Exercise brief:
Go through the entries below and copy each line containing the word "from".

Data supplied:
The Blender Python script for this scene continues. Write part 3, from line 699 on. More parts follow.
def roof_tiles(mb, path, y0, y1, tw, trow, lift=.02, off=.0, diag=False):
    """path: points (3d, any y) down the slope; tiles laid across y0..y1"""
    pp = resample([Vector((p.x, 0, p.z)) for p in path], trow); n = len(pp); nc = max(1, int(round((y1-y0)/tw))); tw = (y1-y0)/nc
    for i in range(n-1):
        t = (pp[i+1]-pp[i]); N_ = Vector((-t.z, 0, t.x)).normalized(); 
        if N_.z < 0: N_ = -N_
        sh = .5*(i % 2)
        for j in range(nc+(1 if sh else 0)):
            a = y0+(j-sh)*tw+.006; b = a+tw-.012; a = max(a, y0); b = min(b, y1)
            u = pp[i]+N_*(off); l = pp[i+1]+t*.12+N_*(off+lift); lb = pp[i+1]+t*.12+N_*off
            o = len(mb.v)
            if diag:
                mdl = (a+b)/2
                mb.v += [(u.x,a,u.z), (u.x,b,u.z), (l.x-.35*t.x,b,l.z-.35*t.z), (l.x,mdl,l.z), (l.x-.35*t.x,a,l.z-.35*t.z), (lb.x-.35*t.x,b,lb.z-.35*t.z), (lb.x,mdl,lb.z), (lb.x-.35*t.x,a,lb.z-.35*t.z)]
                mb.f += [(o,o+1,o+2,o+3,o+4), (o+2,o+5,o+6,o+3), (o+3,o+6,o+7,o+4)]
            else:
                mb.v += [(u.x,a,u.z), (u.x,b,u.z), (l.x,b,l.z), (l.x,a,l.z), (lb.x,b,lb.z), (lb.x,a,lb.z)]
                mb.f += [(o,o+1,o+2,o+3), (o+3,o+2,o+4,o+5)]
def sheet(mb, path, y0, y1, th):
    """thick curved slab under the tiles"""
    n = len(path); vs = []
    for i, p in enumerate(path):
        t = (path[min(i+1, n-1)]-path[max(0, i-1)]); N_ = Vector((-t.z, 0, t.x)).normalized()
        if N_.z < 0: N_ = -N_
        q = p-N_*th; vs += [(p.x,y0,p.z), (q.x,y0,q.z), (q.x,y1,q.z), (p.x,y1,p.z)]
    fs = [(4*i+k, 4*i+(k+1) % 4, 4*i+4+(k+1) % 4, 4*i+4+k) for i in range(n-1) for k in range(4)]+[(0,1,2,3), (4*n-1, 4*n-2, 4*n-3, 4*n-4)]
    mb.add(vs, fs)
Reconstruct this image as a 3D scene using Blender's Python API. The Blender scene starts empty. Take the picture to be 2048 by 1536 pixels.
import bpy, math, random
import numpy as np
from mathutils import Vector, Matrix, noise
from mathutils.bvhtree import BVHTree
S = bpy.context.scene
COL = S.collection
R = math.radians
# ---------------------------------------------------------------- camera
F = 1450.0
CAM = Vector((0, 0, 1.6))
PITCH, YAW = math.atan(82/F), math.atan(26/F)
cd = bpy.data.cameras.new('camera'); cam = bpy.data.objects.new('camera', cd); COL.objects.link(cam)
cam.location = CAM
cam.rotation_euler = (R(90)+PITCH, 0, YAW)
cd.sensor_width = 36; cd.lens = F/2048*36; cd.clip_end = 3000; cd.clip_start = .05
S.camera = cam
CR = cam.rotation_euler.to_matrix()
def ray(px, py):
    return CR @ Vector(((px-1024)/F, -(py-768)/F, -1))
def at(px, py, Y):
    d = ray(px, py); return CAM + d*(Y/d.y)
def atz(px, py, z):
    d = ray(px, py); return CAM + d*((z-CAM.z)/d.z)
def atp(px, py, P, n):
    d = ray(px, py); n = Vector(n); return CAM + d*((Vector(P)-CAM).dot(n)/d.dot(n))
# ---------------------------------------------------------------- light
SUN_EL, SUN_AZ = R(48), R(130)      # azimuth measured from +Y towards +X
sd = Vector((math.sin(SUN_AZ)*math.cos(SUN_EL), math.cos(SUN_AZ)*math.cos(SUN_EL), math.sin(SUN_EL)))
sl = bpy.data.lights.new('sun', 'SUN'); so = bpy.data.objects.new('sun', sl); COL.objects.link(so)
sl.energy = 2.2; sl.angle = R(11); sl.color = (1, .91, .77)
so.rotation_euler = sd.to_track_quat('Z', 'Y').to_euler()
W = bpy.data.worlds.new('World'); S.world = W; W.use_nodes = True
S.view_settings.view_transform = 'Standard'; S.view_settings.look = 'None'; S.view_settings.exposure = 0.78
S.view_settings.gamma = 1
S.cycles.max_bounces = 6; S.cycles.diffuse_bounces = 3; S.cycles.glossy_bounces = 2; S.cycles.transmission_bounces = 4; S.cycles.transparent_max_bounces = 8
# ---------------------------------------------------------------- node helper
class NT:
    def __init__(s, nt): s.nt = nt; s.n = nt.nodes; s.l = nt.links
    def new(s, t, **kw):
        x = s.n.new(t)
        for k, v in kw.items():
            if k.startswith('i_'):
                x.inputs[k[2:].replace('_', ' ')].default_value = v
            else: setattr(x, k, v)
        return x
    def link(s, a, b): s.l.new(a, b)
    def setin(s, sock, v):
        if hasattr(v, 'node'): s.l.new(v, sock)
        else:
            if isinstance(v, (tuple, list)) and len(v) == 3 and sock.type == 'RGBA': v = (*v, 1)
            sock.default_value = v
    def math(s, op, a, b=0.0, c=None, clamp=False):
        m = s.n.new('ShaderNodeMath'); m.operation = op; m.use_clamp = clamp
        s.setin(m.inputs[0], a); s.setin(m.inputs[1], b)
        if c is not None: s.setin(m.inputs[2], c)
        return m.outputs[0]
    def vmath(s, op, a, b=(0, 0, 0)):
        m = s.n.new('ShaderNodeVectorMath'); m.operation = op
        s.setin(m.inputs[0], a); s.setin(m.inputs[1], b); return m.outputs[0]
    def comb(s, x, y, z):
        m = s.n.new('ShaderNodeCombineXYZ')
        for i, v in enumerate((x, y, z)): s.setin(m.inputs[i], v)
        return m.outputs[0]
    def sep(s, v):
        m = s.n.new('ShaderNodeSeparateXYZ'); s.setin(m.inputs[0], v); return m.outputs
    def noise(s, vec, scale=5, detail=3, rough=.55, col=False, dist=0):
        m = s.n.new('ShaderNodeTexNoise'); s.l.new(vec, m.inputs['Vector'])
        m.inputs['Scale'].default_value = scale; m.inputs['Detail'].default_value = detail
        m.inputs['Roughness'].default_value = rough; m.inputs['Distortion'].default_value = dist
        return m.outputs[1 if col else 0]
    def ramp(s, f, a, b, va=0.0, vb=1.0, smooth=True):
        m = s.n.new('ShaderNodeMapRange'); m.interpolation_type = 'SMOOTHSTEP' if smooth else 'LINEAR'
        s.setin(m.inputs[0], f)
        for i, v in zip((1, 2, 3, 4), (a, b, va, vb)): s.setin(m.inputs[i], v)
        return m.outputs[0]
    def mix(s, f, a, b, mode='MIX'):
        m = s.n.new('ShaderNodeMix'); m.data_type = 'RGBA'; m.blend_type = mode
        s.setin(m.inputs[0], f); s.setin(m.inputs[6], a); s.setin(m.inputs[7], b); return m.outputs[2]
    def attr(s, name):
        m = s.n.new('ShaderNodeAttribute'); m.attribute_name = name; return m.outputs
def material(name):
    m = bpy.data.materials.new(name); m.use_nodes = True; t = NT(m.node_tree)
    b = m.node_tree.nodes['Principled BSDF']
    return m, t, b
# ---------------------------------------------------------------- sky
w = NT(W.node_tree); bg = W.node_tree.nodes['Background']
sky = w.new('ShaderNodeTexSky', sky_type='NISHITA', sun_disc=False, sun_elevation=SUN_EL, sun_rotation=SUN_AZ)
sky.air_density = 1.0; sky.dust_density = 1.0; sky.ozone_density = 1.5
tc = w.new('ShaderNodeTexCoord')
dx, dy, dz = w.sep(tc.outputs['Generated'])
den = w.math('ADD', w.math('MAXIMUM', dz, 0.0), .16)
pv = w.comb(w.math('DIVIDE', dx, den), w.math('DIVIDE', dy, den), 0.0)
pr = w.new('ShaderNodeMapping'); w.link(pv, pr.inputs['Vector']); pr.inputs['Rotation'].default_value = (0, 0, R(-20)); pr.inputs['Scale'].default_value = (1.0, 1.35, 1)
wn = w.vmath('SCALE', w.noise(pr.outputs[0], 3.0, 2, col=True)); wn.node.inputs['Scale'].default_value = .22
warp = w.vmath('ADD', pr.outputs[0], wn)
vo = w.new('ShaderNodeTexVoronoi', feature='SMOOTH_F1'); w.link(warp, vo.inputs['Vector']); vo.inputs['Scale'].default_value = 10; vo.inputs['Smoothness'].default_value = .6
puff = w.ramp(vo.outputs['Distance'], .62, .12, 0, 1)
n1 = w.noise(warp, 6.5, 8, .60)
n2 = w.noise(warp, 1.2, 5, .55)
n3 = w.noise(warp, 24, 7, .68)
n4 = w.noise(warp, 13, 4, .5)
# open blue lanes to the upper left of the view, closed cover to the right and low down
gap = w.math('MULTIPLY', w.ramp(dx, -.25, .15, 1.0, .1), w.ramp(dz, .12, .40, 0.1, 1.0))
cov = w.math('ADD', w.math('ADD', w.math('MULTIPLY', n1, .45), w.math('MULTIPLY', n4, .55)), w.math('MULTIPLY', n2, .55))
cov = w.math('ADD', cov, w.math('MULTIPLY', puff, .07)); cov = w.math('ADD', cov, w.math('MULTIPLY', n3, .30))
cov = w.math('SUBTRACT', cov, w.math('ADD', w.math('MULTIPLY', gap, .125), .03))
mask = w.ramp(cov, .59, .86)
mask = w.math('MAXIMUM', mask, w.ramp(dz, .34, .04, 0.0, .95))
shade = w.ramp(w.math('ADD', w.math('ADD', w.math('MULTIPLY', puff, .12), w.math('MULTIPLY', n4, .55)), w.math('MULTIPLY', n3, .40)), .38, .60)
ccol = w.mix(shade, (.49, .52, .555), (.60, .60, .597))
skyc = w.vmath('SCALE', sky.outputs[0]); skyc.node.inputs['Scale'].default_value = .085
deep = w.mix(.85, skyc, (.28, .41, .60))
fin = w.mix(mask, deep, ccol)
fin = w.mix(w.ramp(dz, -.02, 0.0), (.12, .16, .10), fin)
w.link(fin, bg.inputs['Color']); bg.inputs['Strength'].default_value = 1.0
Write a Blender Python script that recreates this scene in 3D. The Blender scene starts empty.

Solution to this task:
The Blender Python script for this scene continues. Write part 3, from line 699 on. More parts follow.
from mathutils import Vector, Matrix, noise
from mathutils.bvhtree import BVHTree
SUN_EL, SUN_AZ = R(48), R(130)      # azimuth measured from +Y towards +X